→ DIRECTIONS
Each line that follows should be printed again exactly as it stands.

→ RECORDED INFORMATION
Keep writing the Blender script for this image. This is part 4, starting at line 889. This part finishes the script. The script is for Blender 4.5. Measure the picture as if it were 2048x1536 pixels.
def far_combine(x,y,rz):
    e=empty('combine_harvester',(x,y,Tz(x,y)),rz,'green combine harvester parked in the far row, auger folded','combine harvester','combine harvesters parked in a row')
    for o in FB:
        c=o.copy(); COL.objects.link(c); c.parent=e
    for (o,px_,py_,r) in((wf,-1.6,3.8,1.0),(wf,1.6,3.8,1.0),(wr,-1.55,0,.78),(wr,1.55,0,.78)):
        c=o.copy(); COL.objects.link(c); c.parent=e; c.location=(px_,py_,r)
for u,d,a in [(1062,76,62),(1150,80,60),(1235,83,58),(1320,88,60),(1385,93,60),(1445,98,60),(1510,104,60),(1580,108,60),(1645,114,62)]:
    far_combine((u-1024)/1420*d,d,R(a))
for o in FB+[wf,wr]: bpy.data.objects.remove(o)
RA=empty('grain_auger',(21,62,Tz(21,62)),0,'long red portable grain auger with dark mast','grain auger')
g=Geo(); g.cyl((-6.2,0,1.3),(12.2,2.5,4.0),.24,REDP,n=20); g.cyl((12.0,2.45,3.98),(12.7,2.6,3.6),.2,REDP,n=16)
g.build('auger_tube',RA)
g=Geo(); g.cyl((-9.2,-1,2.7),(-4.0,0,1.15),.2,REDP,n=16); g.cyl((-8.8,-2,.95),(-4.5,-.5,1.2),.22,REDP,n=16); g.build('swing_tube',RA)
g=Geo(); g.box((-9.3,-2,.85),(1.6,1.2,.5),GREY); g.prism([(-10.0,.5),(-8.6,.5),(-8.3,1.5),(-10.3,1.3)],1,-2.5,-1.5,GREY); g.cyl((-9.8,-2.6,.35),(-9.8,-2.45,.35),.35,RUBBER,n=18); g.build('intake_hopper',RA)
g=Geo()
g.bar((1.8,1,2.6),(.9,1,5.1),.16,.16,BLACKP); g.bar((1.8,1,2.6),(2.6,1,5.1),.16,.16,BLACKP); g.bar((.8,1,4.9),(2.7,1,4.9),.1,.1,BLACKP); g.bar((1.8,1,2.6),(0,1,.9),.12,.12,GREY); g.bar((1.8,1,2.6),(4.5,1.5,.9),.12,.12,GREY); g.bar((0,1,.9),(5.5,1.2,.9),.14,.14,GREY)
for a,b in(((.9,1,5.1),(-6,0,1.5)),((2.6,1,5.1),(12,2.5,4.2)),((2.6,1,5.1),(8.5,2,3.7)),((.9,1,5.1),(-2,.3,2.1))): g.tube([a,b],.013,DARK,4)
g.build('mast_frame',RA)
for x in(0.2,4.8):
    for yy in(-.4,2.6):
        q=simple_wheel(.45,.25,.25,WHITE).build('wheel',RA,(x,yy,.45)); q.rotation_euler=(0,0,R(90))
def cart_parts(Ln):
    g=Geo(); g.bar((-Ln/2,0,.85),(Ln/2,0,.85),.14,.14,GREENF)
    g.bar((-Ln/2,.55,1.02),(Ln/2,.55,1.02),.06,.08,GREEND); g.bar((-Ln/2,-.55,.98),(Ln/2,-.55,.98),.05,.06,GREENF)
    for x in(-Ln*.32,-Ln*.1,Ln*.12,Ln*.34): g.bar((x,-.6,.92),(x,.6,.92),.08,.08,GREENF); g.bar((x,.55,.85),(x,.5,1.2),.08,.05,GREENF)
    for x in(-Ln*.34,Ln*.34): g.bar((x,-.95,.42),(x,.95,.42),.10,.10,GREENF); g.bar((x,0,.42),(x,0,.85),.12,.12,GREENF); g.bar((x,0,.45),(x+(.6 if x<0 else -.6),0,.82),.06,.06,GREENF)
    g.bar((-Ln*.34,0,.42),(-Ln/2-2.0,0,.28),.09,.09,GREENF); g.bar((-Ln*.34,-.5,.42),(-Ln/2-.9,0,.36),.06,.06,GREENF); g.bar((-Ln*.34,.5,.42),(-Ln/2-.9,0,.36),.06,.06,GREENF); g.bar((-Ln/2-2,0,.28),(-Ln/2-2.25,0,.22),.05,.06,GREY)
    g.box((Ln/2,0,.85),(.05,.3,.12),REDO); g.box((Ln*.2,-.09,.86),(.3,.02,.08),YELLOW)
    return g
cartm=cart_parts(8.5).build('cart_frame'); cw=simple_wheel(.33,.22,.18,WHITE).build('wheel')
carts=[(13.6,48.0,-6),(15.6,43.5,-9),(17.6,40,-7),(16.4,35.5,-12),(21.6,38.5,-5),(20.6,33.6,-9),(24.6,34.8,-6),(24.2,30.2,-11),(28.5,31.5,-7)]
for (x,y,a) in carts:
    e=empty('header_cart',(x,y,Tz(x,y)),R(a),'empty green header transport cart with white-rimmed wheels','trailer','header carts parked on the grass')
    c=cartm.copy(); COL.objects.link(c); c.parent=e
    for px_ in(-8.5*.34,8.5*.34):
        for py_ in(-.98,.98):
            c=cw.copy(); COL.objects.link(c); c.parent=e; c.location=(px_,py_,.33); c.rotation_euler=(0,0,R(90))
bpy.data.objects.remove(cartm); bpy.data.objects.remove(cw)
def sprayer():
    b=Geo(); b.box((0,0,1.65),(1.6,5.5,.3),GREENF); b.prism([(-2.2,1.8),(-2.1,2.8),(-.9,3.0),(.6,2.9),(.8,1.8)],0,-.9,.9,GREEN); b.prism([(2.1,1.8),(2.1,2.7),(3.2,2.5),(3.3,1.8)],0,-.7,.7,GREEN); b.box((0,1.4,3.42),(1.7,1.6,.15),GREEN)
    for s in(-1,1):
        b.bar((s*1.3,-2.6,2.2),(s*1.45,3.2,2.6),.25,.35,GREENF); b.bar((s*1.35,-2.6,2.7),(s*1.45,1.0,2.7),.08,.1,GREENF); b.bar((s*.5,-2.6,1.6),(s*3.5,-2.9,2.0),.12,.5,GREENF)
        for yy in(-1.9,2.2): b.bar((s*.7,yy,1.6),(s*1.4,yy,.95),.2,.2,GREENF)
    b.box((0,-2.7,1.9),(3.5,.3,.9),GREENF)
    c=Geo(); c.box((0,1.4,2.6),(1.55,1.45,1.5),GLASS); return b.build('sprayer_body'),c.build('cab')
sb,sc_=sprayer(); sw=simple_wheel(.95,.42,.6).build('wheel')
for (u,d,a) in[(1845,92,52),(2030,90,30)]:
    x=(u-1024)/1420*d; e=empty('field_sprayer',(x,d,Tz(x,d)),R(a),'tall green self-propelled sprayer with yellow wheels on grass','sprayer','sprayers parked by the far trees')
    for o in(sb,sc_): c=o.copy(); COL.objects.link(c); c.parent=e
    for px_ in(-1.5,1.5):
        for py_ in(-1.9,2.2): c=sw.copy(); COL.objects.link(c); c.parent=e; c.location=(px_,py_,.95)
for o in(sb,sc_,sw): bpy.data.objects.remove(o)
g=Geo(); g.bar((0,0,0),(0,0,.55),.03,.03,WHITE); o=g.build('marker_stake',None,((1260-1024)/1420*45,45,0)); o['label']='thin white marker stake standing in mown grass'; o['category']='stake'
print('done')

→ RIGHT ANSWER
Keep writing the Blender script for this image. This is part 4, starting at line 889. This part finishes the script. The script is for Blender 4.5. Measure the picture as if it were 2048x1536 pixels.
def far_combine(x,y,rz):
    e=empty('combine_harvester',(x,y,Tz(x,y)),rz,'green combine harvester parked in the far row, auger folded','combine harvester','combine harvesters parked in a row')
    for o in FB:
        c=o.copy(); COL.objects.link(c); c.parent=e
    for (o,px_,py_,r) in((wf,-1.6,3.8,1.0),(wf,1.6,3.8,1.0),(wr,-1.55,0,.78),(wr,1.55,0,.78)):
        c=o.copy(); COL.objects.link(c); c.parent=e; c.location=(px_,py_,r)
for u,d,a in [(1062,76,62),(1150,80,60),(1235,83,58),(1320,88,60),(1385,93,60),(1445,98,60),(1510,104,60),(1580,108,60),(1645,114,62)]:
    far_combine((u-1024)/1420*d,d,R(a))
for o in FB+[wf,wr]: bpy.data.objects.remove(o)
RA=empty('grain_auger',(21,62,Tz(21,62)),0,'long red portable grain auger with dark mast','grain auger')
g=Geo(); g.cyl((-6.2,0,1.3),(12.2,2.5,4.0),.24,REDP,n=20); g.cyl((12.0,2.45,3.98),(12.7,2.6,3.6),.2,REDP,n=16)
g.build('auger_tube',RA)
g=Geo(); g.cyl((-9.2,-1,2.7),(-4.0,0,1.15),.2,REDP,n=16); g.cyl((-8.8,-2,.95),(-4.5,-.5,1.2),.22,REDP,n=16); g.build('swing_tube',RA)
g=Geo(); g.box((-9.3,-2,.85),(1.6,1.2,.5),GREY); g.prism([(-10.0,.5),(-8.6,.5),(-8.3,1.5),(-10.3,1.3)],1,-2.5,-1.5,GREY); g.cyl((-9.8,-2.6,.35),(-9.8,-2.45,.35),.35,RUBBER,n=18); g.build('intake_hopper',RA)
g=Geo()
g.bar((1.8,1,2.6),(.9,1,5.1),.16,.16,BLACKP); g.bar((1.8,1,2.6),(2.6,1,5.1),.16,.16,BLACKP); g.bar((.8,1,4.9),(2.7,1,4.9),.1,.1,BLACKP); g.bar((1.8,1,2.6),(0,1,.9),.12,.12,GREY); g.bar((1.8,1,2.6),(4.5,1.5,.9),.12,.12,GREY); g.bar((0,1,.9),(5.5,1.2,.9),.14,.14,GREY)
for a,b in(((.9,1,5.1),(-6,0,1.5)),((2.6,1,5.1),(12,2.5,4.2)),((2.6,1,5.1),(8.5,2,3.7)),((.9,1,5.1),(-2,.3,2.1))): g.tube([a,b],.013,DARK,4)
g.build('mast_frame',RA)
for x in(0.2,4.8):
    for yy in(-.4,2.6):
        q=simple_wheel(.45,.25,.25,WHITE).build('wheel',RA,(x,yy,.45)); q.rotation_euler=(0,0,R(90))
def cart_parts(Ln):
    g=Geo(); g.bar((-Ln/2,0,.85),(Ln/2,0,.85),.14,.14,GREENF)
    g.bar((-Ln/2,.55,1.02),(Ln/2,.55,1.02),.06,.08,GREEND); g.bar((-Ln/2,-.55,.98),(Ln/2,-.55,.98),.05,.06,GREENF)
    for x in(-Ln*.32,-Ln*.1,Ln*.12,Ln*.34): g.bar((x,-.6,.92),(x,.6,.92),.08,.08,GREENF); g.bar((x,.55,.85),(x,.5,1.2),.08,.05,GREENF)
    for x in(-Ln*.34,Ln*.34): g.bar((x,-.95,.42),(x,.95,.42),.10,.10,GREENF); g.bar((x,0,.42),(x,0,.85),.12,.12,GREENF); g.bar((x,0,.45),(x+(.6 if x<0 else -.6),0,.82),.06,.06,GREENF)
    g.bar((-Ln*.34,0,.42),(-Ln/2-2.0,0,.28),.09,.09,GREENF); g.bar((-Ln*.34,-.5,.42),(-Ln/2-.9,0,.36),.06,.06,GREENF); g.bar((-Ln*.34,.5,.42),(-Ln/2-.9,0,.36),.06,.06,GREENF); g.bar((-Ln/2-2,0,.28),(-Ln/2-2.25,0,.22),.05,.06,GREY)
    g.box((Ln/2,0,.85),(.05,.3,.12),REDO); g.box((Ln*.2,-.09,.86),(.3,.02,.08),YELLOW)
    return g
cartm=cart_parts(8.5).build('cart_frame'); cw=simple_wheel(.33,.22,.18,WHITE).build('wheel')
carts=[(13.6,48.0,-6),(15.6,43.5,-9),(17.6,40,-7),(16.4,35.5,-12),(21.6,38.5,-5),(20.6,33.6,-9),(24.6,34.8,-6),(24.2,30.2,-11),(28.5,31.5,-7)]
for (x,y,a) in carts:
    e=empty('header_cart',(x,y,Tz(x,y)),R(a),'empty green header transport cart with white-rimmed wheels','trailer','header carts parked on the grass')
    c=cartm.copy(); COL.objects.link(c); c.parent=e
    for px_ in(-8.5*.34,8.5*.34):
        for py_ in(-.98,.98):
            c=cw.copy(); COL.objects.link(c); c.parent=e; c.location=(px_,py_,.33); c.rotation_euler=(0,0,R(90))
bpy.data.objects.remove(cartm); bpy.data.objects.remove(cw)
def sprayer():
    b=Geo(); b.box((0,0,1.65),(1.6,5.5,.3),GREENF); b.prism([(-2.2,1.8),(-2.1,2.8),(-.9,3.0),(.6,2.9),(.8,1.8)],0,-.9,.9,GREEN); b.prism([(2.1,1.8),(2.1,2.7),(3.2,2.5),(3.3,1.8)],0,-.7,.7,GREEN); b.box((0,1.4,3.42),(1.7,1.6,.15),GREEN)
    for s in(-1,1):
        b.bar((s*1.3,-2.6,2.2),(s*1.45,3.2,2.6),.25,.35,GREENF); b.bar((s*1.35,-2.6,2.7),(s*1.45,1.0,2.7),.08,.1,GREENF); b.bar((s*.5,-2.6,1.6),(s*3.5,-2.9,2.0),.12,.5,GREENF)
        for yy in(-1.9,2.2): b.bar((s*.7,yy,1.6),(s*1.4,yy,.95),.2,.2,GREENF)
    b.box((0,-2.7,1.9),(3.5,.3,.9),GREENF)
    c=Geo(); c.box((0,1.4,2.6),(1.55,1.45,1.5),GLASS); return b.build('sprayer_body'),c.build('cab')
sb,sc_=sprayer(); sw=simple_wheel(.95,.42,.6).build('wheel')
for (u,d,a) in[(1845,92,52),(2030,90,30)]:
    x=(u-1024)/1420*d; e=empty('field_sprayer',(x,d,Tz(x,d)),R(a),'tall green self-propelled sprayer with yellow wheels on grass','sprayer','sprayers parked by the far trees')
    for o in(sb,sc_): c=o.copy(); COL.objects.link(c); c.parent=e
    for px_ in(-1.5,1.5):
        for py_ in(-1.9,2.2): c=sw.copy(); COL.objects.link(c); c.parent=e; c.location=(px_,py_,.95)
for o in(sb,sc_,sw): bpy.data.objects.remove(o)
g=Geo(); g.bar((0,0,0),(0,0,.55),.03,.03,WHITE); o=g.build('marker_stake',None,((1260-1024)/1420*45,45,0)); o['label']='thin white marker stake standing in mown grass'; o['category']='stake'
print('done')